**Task prompt:** Below are records; work out how many of their lines contain "from" and give only that number.

****************

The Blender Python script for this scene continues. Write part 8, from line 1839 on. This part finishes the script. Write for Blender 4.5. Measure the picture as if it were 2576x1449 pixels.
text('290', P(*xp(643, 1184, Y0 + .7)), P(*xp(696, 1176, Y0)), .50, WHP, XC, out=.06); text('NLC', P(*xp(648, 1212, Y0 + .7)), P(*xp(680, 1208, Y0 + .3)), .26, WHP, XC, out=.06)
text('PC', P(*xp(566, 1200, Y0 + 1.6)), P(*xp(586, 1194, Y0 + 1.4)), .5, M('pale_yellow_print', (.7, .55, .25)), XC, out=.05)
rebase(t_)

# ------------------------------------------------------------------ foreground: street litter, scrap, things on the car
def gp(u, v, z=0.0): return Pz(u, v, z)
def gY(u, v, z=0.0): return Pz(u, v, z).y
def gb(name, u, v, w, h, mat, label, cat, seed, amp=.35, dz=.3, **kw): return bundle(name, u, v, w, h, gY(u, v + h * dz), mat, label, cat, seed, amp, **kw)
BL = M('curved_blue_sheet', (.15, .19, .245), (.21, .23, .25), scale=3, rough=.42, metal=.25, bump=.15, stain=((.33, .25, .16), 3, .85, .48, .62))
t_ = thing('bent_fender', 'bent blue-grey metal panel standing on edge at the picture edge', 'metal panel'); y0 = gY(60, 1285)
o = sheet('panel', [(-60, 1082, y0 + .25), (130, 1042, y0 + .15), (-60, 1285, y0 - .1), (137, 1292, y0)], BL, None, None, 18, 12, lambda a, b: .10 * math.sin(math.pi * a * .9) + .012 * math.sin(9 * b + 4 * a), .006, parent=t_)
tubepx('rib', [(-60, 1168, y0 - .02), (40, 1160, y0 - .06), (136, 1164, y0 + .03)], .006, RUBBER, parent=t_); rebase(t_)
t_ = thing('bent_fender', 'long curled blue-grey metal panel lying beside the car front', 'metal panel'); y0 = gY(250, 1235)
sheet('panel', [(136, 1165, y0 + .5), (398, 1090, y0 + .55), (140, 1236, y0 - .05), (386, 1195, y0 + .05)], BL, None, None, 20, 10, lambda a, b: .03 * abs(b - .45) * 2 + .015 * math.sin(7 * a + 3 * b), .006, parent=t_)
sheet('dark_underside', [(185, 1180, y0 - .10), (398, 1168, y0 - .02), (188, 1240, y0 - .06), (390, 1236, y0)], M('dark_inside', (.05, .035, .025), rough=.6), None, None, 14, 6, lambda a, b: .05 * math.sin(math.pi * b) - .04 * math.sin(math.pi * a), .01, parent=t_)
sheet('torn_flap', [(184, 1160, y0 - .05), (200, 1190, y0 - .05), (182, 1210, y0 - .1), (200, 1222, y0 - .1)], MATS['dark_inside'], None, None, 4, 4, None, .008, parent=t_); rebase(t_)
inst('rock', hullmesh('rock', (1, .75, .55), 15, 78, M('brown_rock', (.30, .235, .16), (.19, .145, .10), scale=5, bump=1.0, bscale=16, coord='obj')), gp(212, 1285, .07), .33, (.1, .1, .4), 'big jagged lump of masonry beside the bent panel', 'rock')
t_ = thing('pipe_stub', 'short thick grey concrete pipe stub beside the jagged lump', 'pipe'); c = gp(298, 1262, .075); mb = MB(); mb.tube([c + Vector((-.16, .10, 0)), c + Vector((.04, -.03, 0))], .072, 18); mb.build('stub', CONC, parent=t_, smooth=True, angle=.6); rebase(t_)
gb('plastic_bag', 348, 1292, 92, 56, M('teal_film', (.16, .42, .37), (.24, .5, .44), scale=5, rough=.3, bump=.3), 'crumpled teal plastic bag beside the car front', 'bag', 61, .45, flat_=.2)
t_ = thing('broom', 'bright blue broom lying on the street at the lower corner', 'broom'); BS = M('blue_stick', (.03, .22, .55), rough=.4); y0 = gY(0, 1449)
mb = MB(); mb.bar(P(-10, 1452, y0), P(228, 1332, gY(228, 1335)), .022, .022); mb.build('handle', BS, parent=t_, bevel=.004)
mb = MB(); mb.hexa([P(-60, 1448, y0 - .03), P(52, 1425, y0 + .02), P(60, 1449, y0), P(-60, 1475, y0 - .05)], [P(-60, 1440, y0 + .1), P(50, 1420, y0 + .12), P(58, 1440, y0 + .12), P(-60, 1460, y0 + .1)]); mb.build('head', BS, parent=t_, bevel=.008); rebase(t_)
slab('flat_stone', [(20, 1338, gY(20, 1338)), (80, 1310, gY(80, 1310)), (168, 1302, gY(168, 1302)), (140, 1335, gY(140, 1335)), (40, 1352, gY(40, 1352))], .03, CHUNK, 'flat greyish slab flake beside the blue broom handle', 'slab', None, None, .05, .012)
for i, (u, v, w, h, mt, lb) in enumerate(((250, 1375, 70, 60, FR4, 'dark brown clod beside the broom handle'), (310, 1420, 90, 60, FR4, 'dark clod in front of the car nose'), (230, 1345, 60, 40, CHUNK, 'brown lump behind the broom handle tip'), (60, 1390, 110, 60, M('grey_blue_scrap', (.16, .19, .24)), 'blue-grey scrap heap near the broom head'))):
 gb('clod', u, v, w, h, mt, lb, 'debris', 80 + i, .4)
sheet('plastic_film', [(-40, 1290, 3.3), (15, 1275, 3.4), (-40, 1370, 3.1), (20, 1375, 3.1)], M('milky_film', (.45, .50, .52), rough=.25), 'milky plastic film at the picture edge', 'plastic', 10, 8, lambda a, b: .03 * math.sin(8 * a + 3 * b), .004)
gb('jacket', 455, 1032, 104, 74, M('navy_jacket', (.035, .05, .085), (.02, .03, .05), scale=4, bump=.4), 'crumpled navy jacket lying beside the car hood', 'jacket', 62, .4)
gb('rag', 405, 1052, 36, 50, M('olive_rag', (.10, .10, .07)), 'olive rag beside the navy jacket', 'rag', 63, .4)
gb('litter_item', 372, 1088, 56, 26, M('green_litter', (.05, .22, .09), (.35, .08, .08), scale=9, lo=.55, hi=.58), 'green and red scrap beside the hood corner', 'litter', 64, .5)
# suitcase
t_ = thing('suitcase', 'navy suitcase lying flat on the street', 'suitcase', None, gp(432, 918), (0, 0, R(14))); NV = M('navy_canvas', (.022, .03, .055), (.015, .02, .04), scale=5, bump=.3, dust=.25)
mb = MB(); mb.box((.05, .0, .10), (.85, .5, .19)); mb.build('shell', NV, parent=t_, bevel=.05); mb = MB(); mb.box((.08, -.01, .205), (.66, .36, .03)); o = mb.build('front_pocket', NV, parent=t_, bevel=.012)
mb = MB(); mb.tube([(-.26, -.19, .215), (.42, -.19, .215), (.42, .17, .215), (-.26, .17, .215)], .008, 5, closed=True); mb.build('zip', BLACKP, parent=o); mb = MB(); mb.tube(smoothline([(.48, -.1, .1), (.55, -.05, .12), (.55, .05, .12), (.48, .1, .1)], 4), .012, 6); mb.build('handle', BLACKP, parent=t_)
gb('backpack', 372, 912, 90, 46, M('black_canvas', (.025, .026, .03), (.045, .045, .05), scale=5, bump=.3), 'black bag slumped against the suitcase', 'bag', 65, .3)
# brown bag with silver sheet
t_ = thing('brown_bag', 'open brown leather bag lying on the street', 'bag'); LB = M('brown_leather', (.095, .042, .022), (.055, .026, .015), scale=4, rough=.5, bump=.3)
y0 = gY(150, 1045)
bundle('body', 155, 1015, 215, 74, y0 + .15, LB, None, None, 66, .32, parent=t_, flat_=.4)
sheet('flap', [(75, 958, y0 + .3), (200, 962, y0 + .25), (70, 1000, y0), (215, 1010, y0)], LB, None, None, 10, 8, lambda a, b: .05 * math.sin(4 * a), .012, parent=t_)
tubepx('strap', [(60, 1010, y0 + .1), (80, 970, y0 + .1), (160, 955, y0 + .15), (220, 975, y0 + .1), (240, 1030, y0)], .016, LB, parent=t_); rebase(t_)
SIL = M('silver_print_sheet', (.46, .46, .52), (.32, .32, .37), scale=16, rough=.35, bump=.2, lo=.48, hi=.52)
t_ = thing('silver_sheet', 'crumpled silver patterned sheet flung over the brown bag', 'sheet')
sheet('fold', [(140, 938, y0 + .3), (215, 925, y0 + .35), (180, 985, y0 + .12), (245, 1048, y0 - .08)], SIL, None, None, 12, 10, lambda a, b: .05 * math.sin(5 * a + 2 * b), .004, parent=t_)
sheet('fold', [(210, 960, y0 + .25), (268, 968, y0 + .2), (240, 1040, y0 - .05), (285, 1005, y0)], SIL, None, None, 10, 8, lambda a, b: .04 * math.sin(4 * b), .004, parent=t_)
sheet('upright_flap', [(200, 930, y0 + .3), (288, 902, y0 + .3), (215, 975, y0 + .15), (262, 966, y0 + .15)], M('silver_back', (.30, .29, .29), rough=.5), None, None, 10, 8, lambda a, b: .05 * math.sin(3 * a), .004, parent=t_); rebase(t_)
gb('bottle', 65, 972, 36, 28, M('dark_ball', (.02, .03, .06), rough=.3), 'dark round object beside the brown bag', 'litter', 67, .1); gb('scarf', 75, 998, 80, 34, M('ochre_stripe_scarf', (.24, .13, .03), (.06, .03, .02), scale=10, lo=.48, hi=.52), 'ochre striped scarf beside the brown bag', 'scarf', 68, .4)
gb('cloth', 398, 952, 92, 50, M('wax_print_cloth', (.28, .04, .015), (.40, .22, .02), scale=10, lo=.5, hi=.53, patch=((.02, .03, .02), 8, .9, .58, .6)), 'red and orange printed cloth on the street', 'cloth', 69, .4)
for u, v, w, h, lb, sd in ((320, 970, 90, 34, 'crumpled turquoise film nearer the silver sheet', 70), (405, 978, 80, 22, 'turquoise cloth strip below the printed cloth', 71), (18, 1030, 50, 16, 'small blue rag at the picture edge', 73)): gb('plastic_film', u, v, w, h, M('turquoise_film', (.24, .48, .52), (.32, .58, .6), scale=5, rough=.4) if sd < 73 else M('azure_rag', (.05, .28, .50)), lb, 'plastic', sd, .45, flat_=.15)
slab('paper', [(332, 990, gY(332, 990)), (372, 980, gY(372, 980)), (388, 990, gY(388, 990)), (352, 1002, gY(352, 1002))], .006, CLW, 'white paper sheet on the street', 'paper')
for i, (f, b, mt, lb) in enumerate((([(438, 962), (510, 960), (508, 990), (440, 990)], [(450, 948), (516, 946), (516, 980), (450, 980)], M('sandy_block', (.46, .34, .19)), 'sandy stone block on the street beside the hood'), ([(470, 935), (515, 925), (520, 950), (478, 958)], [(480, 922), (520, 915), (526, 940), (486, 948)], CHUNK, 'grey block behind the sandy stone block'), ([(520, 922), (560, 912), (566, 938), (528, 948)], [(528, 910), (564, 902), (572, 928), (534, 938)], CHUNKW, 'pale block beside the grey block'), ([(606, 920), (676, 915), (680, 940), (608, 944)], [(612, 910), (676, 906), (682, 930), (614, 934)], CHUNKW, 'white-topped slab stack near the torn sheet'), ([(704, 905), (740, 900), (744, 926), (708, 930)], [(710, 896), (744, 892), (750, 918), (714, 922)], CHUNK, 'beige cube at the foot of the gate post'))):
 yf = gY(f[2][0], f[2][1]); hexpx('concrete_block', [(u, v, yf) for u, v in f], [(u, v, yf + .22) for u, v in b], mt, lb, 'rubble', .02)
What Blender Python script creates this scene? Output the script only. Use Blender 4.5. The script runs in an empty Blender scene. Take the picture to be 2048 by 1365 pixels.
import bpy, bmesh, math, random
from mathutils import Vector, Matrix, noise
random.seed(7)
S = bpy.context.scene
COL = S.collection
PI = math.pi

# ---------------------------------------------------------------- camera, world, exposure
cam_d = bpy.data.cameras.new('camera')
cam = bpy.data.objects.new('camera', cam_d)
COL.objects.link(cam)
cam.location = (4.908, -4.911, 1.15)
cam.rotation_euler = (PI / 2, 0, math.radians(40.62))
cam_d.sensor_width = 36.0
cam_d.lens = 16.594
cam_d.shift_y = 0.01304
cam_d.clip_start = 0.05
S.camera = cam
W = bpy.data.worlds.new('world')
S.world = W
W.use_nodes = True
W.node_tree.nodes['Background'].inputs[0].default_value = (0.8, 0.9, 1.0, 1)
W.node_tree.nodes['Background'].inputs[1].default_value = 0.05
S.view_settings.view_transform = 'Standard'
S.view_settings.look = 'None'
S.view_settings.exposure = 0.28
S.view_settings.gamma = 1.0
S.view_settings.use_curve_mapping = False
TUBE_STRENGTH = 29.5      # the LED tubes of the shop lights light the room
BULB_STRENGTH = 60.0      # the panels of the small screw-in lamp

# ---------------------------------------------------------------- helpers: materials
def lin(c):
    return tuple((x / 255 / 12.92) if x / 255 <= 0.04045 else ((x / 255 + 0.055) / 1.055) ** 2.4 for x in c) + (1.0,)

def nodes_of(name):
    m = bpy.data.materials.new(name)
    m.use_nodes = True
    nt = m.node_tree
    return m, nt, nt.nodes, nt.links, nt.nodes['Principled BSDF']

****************

**Reply:** 2